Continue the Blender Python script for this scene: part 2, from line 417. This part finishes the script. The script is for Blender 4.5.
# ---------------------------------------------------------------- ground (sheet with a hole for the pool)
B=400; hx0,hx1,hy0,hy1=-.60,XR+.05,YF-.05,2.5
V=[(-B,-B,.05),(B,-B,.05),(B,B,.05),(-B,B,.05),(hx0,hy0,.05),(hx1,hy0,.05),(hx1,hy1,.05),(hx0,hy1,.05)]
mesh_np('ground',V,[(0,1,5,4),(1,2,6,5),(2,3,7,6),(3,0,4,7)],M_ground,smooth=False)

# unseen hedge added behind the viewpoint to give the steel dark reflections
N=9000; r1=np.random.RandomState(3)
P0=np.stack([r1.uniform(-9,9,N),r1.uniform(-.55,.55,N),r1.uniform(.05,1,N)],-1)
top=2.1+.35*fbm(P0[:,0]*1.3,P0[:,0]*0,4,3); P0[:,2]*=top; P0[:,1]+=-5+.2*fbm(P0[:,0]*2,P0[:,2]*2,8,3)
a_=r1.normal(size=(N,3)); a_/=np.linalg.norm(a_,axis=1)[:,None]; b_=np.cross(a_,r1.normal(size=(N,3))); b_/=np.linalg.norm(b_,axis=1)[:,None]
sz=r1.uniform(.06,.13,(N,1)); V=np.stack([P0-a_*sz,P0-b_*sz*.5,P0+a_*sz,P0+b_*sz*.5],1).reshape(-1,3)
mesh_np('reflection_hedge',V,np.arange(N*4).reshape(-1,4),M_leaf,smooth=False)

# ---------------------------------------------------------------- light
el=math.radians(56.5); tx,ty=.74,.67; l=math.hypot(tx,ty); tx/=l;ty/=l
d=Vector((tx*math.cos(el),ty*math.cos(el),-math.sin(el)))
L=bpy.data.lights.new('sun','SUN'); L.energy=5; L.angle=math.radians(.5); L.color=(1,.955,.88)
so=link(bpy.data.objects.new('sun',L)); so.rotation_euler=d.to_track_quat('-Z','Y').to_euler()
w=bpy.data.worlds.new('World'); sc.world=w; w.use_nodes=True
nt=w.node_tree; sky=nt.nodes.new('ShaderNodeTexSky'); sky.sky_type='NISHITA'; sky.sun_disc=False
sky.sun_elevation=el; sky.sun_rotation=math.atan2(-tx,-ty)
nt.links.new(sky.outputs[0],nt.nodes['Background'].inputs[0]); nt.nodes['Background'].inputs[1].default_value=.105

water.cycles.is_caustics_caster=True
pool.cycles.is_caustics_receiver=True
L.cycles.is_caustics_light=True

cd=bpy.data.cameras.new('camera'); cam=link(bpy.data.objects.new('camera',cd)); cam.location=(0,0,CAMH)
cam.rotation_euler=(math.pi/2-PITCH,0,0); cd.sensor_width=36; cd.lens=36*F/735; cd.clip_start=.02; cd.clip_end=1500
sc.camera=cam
━━━
● What this task involves: Restate the whole listing exactly, leaving out nothing.

● Result below:
Continue the Blender Python script for this scene: part 2, from line 417. This part finishes the script. The script is for Blender 4.5.
# ---------------------------------------------------------------- ground (sheet with a hole for the pool)
B=400; hx0,hx1,hy0,hy1=-.60,XR+.05,YF-.05,2.5
V=[(-B,-B,.05),(B,-B,.05),(B,B,.05),(-B,B,.05),(hx0,hy0,.05),(hx1,hy0,.05),(hx1,hy1,.05),(hx0,hy1,.05)]
mesh_np('ground',V,[(0,1,5,4),(1,2,6,5),(2,3,7,6),(3,0,4,7)],M_ground,smooth=False)

# unseen hedge added behind the viewpoint to give the steel dark reflections
N=9000; r1=np.random.RandomState(3)
P0=np.stack([r1.uniform(-9,9,N),r1.uniform(-.55,.55,N),r1.uniform(.05,1,N)],-1)
top=2.1+.35*fbm(P0[:,0]*1.3,P0[:,0]*0,4,3); P0[:,2]*=top; P0[:,1]+=-5+.2*fbm(P0[:,0]*2,P0[:,2]*2,8,3)
a_=r1.normal(size=(N,3)); a_/=np.linalg.norm(a_,axis=1)[:,None]; b_=np.cross(a_,r1.normal(size=(N,3))); b_/=np.linalg.norm(b_,axis=1)[:,None]
sz=r1.uniform(.06,.13,(N,1)); V=np.stack([P0-a_*sz,P0-b_*sz*.5,P0+a_*sz,P0+b_*sz*.5],1).reshape(-1,3)
mesh_np('reflection_hedge',V,np.arange(N*4).reshape(-1,4),M_leaf,smooth=False)

# ---------------------------------------------------------------- light
el=math.radians(56.5); tx,ty=.74,.67; l=math.hypot(tx,ty); tx/=l;ty/=l
d=Vector((tx*math.cos(el),ty*math.cos(el),-math.sin(el)))
L=bpy.data.lights.new('sun','SUN'); L.energy=5; L.angle=math.radians(.5); L.color=(1,.955,.88)
so=link(bpy.data.objects.new('sun',L)); so.rotation_euler=d.to_track_quat('-Z','Y').to_euler()
w=bpy.data.worlds.new('World'); sc.world=w; w.use_nodes=True
nt=w.node_tree; sky=nt.nodes.new('ShaderNodeTexSky'); sky.sky_type='NISHITA'; sky.sun_disc=False
sky.sun_elevation=el; sky.sun_rotation=math.atan2(-tx,-ty)
nt.links.new(sky.outputs[0],nt.nodes['Background'].inputs[0]); nt.nodes['Background'].inputs[1].default_value=.105

water.cycles.is_caustics_caster=True
pool.cycles.is_caustics_receiver=True
L.cycles.is_caustics_light=True

cd=bpy.data.cameras.new('camera'); cam=link(bpy.data.objects.new('camera',cd)); cam.location=(0,0,CAMH)
cam.rotation_euler=(math.pi/2-PITCH,0,0); cd.sensor_width=36; cd.lens=36*F/735; cd.clip_start=.02; cd.clip_end=1500
sc.camera=cam